I meant to write this earlier—before New Year’s Day, in fact. But in days full of church, children, family, and work, I didn’t set aside the time. And now it’s January 3rd: not quite New Year’s Day, but close enough for rhetorical purposes, I guess.

It’s hard to escape the cultural conviction that a new year’s beginning means a reëvaluation of one’s life and a rededication to living better—or maybe to just do the things one ought to have been doing the whole time. Like many people, I have good intentions for the rest of the year: pray more, eat better (or at least, plan out meals better), exercise, engage more with family and friends, read good books, and so on. But of course, I’ve had good intentions in previous years too: the track record isn’t looking so hot.

But one thing evidence shows I can do is talk—my mother has told me several times I could argue with a brick wall and win—and by extension, that means I can write; though whether you’ll want to read it is another question. So while I’ve chosen to set the 100 Days to Offload challenge as my goal, fortunately, the rules—such as they are—provide that “Posts don’t need to be long-form, deep, meaningful, or even that well written,” nor do they have to be posted on any particular day or schedule (though I’m aiming for twice a week). You’ve been warned.

This is the last week of school holidays. The kids are tired of sitting around the house, with mom and dad grumbling at them to pick up and clean up after yourself and don’t do that to your sister and be nice to your brother and use your inside voice—and all the things parents say and have to say to their children. Even though next week will bring the end of staying up late and sleeping in, I think they’re ready to get back to classes and homework. My wife too is already looking towards what her own semester will bring: in addition to the usual crop of students, yet more travel for recruiting, and continued work on the department’s accreditation and all the administrative tasks that go with that.

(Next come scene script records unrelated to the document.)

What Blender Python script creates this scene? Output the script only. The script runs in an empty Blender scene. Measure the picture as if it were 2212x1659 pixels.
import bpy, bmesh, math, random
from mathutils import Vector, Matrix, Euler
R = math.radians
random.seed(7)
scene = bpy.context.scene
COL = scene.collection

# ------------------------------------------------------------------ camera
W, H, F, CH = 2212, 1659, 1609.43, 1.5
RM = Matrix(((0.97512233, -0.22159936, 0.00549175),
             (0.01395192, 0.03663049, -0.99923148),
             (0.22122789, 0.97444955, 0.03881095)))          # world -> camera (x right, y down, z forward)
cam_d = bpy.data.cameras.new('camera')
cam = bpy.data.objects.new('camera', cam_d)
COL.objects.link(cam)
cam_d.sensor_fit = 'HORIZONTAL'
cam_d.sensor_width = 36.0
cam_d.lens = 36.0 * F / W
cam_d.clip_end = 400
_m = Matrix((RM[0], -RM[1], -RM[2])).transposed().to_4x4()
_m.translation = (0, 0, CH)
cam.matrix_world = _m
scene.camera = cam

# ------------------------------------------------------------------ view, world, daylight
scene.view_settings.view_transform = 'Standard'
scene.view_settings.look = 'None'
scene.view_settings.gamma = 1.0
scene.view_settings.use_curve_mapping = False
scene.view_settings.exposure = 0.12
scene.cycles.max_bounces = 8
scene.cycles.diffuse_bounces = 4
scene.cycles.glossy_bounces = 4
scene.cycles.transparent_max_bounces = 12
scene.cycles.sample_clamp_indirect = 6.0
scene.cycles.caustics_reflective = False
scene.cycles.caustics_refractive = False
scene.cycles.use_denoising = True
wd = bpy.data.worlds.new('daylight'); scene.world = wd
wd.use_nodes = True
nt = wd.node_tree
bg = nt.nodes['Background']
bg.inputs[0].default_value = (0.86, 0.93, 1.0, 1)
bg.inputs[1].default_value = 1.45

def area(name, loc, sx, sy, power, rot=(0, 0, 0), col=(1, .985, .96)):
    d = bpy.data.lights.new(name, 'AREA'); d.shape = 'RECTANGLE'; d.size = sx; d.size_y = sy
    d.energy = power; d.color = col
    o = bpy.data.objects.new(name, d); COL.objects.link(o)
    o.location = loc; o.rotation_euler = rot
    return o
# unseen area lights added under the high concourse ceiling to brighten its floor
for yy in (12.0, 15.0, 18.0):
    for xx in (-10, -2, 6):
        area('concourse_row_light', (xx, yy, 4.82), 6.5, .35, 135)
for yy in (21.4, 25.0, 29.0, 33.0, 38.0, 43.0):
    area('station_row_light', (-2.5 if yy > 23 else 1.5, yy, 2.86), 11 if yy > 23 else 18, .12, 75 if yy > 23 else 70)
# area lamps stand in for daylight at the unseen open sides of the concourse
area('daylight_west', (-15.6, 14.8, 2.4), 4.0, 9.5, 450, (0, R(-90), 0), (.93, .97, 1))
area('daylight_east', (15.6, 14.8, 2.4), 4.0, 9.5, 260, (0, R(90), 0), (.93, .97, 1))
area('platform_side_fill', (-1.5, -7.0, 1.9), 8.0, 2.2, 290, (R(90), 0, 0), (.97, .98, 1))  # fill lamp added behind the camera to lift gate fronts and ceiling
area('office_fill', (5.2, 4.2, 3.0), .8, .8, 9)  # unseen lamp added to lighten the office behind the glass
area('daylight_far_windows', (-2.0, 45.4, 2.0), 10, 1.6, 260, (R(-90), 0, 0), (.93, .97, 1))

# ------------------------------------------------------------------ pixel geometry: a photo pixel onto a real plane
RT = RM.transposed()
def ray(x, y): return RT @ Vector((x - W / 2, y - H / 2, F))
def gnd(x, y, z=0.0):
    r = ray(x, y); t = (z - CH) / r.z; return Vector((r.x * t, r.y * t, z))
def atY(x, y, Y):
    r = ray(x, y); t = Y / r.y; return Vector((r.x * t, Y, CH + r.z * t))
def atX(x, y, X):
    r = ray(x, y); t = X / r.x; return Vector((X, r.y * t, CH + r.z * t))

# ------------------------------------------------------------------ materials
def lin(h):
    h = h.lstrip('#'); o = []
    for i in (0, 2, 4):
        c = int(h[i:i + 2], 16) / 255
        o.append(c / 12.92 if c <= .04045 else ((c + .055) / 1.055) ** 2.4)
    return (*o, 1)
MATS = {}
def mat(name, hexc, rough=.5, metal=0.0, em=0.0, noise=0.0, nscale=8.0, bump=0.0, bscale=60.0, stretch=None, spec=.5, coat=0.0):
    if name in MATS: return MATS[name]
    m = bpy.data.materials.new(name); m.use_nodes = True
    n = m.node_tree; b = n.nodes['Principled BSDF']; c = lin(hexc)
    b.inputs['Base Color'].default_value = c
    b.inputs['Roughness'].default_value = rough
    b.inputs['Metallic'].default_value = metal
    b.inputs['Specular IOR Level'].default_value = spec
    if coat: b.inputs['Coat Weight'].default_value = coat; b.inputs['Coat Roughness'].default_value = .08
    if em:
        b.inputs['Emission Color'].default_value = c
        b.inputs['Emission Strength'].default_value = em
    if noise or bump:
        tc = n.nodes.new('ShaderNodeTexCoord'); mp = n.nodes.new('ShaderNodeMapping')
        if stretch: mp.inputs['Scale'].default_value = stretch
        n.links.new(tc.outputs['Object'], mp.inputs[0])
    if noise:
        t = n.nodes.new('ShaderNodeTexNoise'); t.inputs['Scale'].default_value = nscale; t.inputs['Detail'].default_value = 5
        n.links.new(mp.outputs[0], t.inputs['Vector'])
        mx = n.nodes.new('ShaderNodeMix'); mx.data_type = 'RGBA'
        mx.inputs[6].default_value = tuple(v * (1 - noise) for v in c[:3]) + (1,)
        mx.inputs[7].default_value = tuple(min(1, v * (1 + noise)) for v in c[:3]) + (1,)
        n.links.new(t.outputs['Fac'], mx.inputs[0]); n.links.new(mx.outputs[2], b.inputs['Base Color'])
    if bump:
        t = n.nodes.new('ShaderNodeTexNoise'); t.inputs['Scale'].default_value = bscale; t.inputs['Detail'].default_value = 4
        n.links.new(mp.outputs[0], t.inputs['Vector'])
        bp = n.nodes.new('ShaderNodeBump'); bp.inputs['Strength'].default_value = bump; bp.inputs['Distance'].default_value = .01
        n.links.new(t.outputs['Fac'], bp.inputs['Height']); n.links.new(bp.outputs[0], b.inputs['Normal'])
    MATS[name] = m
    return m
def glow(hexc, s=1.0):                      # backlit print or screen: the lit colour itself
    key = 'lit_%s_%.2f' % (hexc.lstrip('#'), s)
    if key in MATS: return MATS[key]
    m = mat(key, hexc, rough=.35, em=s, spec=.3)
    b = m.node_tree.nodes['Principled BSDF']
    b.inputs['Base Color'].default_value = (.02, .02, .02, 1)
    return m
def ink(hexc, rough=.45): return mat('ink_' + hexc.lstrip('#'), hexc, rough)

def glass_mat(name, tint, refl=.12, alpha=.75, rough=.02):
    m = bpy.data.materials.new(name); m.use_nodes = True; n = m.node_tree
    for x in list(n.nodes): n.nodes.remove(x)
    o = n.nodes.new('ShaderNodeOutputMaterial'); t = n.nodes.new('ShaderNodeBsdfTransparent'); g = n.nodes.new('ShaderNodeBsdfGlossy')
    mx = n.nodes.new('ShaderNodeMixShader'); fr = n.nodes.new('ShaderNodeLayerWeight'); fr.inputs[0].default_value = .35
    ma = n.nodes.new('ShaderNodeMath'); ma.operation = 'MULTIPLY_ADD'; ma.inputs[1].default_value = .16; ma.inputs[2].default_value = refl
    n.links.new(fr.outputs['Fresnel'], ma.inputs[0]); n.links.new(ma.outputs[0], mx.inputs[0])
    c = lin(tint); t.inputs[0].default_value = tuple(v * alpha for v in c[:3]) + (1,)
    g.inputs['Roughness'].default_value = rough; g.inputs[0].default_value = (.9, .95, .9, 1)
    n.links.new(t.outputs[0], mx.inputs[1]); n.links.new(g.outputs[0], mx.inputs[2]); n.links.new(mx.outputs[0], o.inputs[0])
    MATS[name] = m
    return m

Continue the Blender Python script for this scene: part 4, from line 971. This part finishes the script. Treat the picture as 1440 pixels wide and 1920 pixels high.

As for myself, I’ve been considering my own working life in 2024. This year will mark a full decade with one employer. There aren’t many things in my life that I’ve done longer. I have to admit, there’s a part of me that’s restless and chafes a bit at that—“Move on! Find some place new!” it growls. I’m not completely opposed, I suppose. But I like my coworkers and the work I’m doing; there’s no sense in doing the same thing somewhere else. A move would have to be both quite different (and, frankly, equally lucrative) to attract me.

I’ll end here. I’ve got 99 more posts to fill, after all!